Unlike conventional office printers, whose ink comes from expensive ink cartridges or toner cartridges, devices with built-in, refillable ink tanks coat paper extremely cheaply. The higher acquisition costs are quickly amortized: while you would otherwise have to buy cartridges after a few hundred printed pages, the ink supplied with the tank models is sufficient for many thousands of pages. Even high-volume printers can get by with this for a long time.

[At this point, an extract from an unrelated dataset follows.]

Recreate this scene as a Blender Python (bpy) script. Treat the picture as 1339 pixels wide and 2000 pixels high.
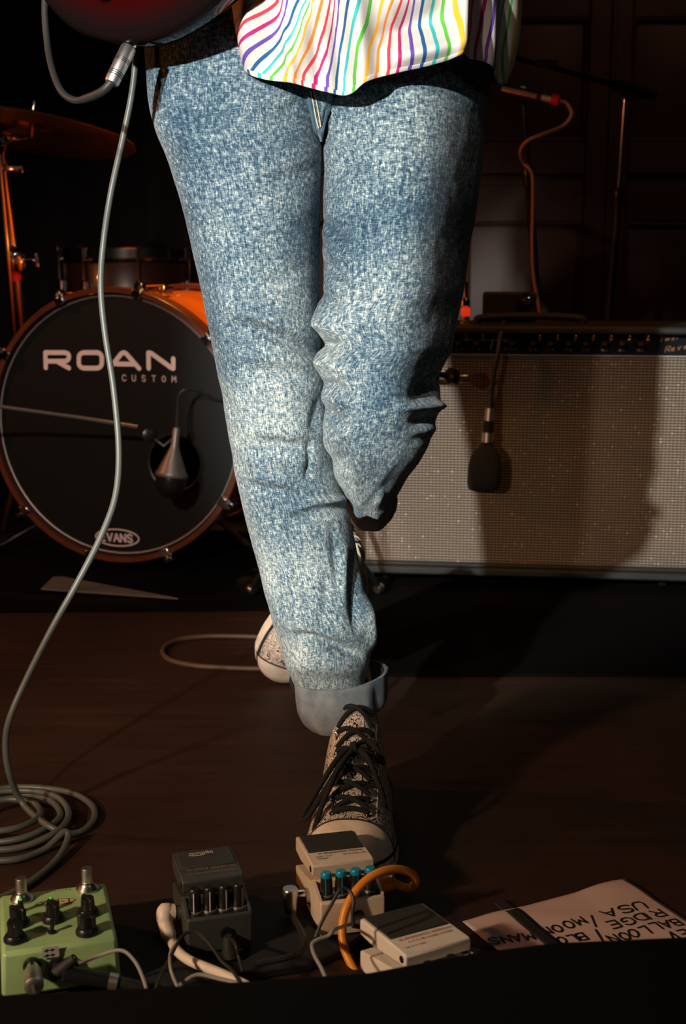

At least for the primary colors, most ink tank printers work with inks that only contain liquid dyes – so-called dye inks. These are well suited for mixed colors, for example when printing color photos, but quickly fade in the sun. Our test devices, the Canon Maxify GX4050 and Epson EcoTank ET-5170, are all filled with pigment inks. These inks contain solid color particles that stay on the paper surface and cover well. Only the liquid part of the ink penetrates the paper fibers.
Pigment inks are harder to mix, but are very light-stable and document-proof – important requirements for office printers. We test the light stability in a daylight simulator, which normally exposes the print samples for 100 hours, which corresponds to about a year in sunlight behind window glass. We even irradiated the samples of our test printers for 200 hours. Only then did the yellow of the Epson ink give way slightly, we could not observe any fading in the Canon sample.